コロナが怖いワケではないけれど、せっかくここまで無事に来たのだから、もちょっと我慢なインドア派に。ここ数日の呑みながらのオリンピック観戦は愉しかったねぇ。

思い当たる先祖代々や見渡した限りの親戚一同で、スポーツで名を成した人間など聞いたこともありません。親父は高校時代は器械体操部だったらしいけど、蹴上がりも出来ない体操部員だったらしいもの。似たりよったり、血脈って残念でございます。なのにオリンピックは観ながら感動しちゃってさ、そのオリンピアンに自分の人生を重ねたりもしちゃってね。

ただ今、六十肩(?)で手が上がらずでひ~ひ~ですが。

やっぱりスポーツ競技は好いね。その頂点のオリンピックは感動の連続でシビれまくりました。





2021年8月2日月曜日

Shokiharai

ここ数年は親父の永眠やそれに伴う手続き、またこのコロナ禍での制約のある生活で大勢の方に不義理の連続でございました。これからは少しづつ行動を起こさねば、と今日はあっちこちにいろいろ手配に。

暑いです。

向島からの帰り道、思いつきで漢(おとこ)ひとり鮨を。「急なことで無理かな」と問い合わせれば、ラッキーなことに「大丈夫ですよ」との返答で。
親方への手土産を片手に交詢社ビルサイドを疾走し、石井紀州屋ビルの4Fまで駆け上がる。(本当はエレベーター)

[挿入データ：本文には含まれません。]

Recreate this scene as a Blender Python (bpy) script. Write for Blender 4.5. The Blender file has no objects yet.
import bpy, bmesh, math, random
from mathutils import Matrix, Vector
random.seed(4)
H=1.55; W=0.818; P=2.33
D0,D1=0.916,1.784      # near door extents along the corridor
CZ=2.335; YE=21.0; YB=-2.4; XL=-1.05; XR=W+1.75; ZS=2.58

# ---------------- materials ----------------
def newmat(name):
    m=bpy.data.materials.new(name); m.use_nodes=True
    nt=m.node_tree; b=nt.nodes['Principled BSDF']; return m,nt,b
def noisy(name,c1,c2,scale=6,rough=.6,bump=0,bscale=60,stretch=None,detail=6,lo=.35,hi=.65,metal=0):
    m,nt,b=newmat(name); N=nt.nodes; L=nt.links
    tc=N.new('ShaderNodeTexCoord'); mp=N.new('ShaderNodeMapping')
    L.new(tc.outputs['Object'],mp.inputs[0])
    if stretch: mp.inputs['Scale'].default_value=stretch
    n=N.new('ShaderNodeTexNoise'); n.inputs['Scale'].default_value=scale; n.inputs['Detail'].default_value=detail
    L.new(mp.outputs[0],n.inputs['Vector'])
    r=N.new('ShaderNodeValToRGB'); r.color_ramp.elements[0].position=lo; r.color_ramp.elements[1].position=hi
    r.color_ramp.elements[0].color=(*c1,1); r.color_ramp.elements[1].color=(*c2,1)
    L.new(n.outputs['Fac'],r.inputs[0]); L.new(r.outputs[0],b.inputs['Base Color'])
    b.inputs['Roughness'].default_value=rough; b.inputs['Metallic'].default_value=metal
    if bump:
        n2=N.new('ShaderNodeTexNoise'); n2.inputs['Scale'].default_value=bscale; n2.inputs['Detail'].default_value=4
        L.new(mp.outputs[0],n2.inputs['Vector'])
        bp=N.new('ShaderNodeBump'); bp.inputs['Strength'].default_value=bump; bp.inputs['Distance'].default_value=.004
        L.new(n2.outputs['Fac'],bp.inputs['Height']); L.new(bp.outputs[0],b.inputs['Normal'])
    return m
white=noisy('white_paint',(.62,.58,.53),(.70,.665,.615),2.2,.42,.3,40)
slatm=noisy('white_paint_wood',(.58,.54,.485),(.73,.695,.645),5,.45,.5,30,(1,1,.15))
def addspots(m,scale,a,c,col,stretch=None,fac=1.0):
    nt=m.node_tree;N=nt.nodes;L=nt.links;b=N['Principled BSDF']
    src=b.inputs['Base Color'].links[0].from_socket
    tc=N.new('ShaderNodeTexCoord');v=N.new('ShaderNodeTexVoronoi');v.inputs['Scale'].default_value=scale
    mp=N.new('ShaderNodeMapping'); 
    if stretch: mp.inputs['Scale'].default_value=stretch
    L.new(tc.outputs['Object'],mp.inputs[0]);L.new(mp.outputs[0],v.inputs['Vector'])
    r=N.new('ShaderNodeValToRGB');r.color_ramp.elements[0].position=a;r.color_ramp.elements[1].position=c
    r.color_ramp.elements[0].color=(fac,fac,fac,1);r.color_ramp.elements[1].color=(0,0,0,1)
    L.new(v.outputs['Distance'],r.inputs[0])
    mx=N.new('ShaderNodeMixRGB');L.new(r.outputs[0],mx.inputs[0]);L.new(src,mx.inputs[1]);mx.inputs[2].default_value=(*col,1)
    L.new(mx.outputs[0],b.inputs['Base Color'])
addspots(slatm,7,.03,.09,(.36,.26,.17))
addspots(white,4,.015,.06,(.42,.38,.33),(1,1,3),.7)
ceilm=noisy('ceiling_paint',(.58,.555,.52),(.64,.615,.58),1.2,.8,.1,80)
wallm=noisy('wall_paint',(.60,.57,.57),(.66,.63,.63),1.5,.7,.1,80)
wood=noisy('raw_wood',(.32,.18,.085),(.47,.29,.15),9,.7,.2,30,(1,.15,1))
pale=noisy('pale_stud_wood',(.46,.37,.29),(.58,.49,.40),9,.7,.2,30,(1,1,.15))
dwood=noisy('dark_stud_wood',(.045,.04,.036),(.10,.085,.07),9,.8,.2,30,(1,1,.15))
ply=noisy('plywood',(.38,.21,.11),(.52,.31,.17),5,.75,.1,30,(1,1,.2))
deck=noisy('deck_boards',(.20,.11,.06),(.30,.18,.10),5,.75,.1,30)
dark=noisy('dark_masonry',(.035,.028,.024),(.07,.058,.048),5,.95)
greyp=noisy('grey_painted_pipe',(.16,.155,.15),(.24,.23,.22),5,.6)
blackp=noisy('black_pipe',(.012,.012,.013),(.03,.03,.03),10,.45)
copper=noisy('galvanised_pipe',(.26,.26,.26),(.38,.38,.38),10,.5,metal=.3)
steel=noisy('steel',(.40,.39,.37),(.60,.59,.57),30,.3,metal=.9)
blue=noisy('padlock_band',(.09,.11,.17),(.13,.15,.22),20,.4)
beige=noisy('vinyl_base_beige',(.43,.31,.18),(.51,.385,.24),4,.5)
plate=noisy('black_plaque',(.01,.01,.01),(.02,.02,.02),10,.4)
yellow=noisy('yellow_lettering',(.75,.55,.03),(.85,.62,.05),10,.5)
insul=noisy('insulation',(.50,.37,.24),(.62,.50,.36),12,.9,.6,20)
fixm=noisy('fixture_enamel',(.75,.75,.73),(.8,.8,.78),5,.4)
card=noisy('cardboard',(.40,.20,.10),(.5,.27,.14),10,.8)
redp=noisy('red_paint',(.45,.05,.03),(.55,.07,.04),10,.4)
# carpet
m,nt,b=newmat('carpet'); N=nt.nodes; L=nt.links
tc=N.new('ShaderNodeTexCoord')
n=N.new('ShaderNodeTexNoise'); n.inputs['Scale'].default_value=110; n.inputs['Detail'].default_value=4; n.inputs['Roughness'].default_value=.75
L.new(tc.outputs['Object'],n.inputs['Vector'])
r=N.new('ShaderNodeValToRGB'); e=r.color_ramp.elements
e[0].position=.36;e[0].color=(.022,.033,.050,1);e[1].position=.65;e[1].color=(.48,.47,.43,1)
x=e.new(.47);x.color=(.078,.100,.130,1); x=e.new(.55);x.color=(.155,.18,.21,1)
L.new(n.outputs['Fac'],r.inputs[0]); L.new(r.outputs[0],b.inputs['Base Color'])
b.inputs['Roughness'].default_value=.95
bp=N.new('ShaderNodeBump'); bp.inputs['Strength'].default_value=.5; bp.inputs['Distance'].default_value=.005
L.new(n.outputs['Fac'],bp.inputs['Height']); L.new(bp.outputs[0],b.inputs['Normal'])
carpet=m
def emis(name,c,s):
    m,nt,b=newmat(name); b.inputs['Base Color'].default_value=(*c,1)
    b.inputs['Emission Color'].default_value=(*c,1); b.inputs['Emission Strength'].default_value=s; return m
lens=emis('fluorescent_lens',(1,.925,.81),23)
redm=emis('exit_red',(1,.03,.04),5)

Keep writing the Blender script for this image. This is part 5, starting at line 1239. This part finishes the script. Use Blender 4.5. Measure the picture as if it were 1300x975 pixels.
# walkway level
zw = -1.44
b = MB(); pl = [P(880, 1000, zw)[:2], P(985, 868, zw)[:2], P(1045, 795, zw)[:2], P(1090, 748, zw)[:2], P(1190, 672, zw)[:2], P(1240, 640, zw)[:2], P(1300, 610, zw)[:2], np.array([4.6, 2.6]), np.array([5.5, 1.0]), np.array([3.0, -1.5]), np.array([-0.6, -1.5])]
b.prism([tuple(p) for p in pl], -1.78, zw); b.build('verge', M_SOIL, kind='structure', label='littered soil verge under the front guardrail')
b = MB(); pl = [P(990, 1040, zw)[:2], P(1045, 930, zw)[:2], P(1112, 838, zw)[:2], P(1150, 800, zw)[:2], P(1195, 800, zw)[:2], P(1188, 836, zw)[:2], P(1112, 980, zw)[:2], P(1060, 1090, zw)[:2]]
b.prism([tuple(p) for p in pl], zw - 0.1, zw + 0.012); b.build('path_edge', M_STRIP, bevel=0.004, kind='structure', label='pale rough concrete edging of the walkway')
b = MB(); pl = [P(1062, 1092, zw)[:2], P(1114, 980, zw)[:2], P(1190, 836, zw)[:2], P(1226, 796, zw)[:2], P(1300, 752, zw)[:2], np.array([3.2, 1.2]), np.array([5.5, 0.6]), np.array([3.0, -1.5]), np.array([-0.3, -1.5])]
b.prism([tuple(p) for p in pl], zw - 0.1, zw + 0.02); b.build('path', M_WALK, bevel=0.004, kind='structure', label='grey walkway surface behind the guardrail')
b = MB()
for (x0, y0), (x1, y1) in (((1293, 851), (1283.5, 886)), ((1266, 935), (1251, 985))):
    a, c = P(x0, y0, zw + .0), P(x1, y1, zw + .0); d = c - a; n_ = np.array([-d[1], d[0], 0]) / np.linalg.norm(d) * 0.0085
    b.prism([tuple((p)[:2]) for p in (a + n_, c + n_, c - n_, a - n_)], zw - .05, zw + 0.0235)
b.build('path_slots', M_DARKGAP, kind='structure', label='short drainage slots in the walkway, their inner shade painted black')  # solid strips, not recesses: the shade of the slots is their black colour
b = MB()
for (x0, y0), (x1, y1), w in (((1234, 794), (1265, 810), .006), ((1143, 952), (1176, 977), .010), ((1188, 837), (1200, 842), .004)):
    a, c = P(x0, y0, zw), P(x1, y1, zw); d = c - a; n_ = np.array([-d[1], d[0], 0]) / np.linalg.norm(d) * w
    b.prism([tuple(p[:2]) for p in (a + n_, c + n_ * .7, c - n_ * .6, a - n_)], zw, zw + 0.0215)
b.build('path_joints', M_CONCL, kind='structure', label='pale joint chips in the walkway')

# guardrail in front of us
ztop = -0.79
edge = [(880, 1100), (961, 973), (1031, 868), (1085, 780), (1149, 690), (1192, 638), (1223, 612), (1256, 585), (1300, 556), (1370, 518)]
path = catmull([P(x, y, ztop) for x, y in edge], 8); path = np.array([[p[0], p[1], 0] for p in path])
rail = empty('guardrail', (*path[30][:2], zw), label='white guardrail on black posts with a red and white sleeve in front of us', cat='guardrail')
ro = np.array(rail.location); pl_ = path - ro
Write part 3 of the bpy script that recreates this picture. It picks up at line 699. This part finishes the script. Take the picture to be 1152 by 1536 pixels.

暖簾の前に立ち深呼吸をする。漂う寿司酢の芳香に酔いますぜ。引き戸を引いて「久しぶり」とご挨拶を。
冷えたノンアルで熱い身体を落ち着かせ、切ってもらった後は「おまかせ」に。鮑旨いねぇ、鰹も好いし、昆布締めの白身も暑気払いには打ってつけ。鯵と小肌を追加して「ごちそうさま」に。

炎天下の街に戻る。夕餉の食材や西銀座で香を購入し駐車場へと。

帰路の信号待ちで、ハンドルから手を放し指の匂いを鼻腔で確認します。まだまだ鮨の香りが強烈に残ってる。ああっ、たまんねぇ。